Tapi keseluruhannya hanya berupa pemeriksaan luar, tidak pernah menyeluruh dan belum ada hasil yang jelas terkait kondisi kesehatan kliennya.
“Kami menduga tim dokter ini tidak independen. Kita sangat khawatir nanti hasilnya dibawa ke pengadilan tapi tidak sesuai dengan kondisi Yeimo yang sebenarnya,” katanya.
Sementara itu, juru bicara Polda, Kamal, mengatakan kondisi kesehatan Yeimo saat ini baik-baik saja dan kepolisian telah memenuhi hak yang bersangkutan untuk diperiksa.
“Dia baik, sudah diperiksa oleh dokter RSUD, bukan dari Polri, dan didampingi pengacaranya juga,” kata Kamal melalui pesan singkat.

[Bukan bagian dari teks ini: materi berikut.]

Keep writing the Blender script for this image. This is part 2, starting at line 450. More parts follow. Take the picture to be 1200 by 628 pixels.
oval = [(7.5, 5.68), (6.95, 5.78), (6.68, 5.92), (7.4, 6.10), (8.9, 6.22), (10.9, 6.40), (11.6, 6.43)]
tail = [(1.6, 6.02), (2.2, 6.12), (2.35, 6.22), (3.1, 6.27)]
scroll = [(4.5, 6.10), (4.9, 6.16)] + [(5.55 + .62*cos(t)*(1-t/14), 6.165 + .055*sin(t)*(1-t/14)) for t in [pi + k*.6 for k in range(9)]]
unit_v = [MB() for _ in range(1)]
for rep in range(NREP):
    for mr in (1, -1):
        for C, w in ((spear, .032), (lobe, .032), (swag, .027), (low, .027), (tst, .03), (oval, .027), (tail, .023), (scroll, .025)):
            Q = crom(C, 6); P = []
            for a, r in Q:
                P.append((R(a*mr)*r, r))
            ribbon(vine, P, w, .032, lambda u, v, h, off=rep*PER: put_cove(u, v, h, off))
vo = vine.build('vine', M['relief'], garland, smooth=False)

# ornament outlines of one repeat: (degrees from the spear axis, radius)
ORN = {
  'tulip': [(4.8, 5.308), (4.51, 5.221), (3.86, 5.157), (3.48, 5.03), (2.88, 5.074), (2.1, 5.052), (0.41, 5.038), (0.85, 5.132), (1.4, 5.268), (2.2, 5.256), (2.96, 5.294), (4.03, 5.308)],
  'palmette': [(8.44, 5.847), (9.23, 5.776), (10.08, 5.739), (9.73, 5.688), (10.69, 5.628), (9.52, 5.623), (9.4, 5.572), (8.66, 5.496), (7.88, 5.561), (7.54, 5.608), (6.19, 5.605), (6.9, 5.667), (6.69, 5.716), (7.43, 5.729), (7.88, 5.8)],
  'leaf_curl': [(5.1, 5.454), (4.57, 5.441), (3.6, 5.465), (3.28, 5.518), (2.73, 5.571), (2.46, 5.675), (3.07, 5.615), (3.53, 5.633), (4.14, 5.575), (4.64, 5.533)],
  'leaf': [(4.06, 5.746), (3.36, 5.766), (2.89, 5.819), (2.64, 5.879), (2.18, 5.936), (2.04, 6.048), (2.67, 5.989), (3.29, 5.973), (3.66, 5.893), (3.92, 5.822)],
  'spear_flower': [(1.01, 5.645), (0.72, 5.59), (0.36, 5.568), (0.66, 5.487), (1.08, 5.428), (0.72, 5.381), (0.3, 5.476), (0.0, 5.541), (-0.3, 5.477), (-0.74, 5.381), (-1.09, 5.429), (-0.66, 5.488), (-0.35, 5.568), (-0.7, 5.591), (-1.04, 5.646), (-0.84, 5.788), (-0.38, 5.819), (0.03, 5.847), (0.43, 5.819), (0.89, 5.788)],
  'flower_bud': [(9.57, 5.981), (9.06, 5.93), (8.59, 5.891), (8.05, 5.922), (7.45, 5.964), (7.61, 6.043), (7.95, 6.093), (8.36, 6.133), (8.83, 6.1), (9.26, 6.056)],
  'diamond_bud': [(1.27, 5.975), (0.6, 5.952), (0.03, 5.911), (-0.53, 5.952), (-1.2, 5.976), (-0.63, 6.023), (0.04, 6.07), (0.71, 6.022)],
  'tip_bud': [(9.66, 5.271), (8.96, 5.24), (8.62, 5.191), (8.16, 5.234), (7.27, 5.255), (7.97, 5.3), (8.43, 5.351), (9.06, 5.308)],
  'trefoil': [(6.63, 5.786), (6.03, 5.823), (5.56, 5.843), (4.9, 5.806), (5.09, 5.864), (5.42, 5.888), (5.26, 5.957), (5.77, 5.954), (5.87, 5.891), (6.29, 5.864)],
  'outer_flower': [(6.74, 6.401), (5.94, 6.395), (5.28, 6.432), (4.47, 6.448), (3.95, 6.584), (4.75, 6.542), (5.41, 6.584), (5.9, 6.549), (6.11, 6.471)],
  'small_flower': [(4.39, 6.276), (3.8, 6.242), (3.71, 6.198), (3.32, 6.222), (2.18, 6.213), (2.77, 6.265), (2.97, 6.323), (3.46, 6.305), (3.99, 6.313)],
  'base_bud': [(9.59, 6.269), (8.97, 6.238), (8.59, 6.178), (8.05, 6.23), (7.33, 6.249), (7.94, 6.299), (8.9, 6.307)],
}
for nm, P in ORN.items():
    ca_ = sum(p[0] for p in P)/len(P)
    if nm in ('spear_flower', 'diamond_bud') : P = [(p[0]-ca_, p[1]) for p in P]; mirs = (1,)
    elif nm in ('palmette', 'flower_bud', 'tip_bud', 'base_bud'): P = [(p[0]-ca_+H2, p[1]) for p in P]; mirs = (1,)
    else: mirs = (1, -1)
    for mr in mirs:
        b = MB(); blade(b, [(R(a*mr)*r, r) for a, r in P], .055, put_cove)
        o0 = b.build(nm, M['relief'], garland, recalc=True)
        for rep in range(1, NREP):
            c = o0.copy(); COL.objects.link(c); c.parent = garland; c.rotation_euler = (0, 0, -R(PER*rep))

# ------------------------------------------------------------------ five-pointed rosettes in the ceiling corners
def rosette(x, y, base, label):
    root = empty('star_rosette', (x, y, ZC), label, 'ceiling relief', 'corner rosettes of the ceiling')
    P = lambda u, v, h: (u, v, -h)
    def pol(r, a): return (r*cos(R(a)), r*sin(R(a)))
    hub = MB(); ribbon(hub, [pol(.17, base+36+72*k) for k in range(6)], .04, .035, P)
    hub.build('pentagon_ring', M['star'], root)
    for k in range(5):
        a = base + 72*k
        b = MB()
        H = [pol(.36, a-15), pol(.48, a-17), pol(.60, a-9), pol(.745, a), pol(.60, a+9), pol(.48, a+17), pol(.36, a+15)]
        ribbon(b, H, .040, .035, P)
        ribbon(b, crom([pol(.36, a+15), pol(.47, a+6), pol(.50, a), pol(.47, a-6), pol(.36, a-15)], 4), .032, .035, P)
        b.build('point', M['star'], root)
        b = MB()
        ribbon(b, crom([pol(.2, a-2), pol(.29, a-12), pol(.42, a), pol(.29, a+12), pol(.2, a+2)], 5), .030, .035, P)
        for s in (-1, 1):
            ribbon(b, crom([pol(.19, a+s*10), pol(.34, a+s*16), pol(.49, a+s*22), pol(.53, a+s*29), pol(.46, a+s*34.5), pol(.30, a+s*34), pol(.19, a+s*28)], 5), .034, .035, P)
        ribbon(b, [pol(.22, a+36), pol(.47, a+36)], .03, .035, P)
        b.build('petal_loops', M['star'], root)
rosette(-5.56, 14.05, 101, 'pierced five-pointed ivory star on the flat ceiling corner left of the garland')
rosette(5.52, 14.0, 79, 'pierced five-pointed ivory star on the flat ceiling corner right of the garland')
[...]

Kepala Kantor Komisi Nasional Hak Asasi Manusia (Komnas HAM) Papua Frits Ramandey mengatakan pihaknya berencana akan mengajukan pembataran penahanan untuk Yeimo setelah ada hasil pemeriksaan kesehatan resmi dari RSUD Jayapura.
“Kalau ditemukan ada penyakit bawaan, Komnas akan menyurat ke kejaksaan agar penahanannya dibantarkan,” kata Ramandey, dikutip dari Jubi.
Tim kuasa hukum mengajukan persidangan Yeimo digelar secara langsung untuk menghindari gangguan sinyal yang bisa menghambat upaya kliennya mengungkap kebenaran.
“Bila sidang jadi dilangsungkan, kami mengajukan untuk tidak online, terbatas saja ruang sidangnya. Yang penting kami hadir di sana dan menyerahkan semua bukti yang ada,” kata Gustav.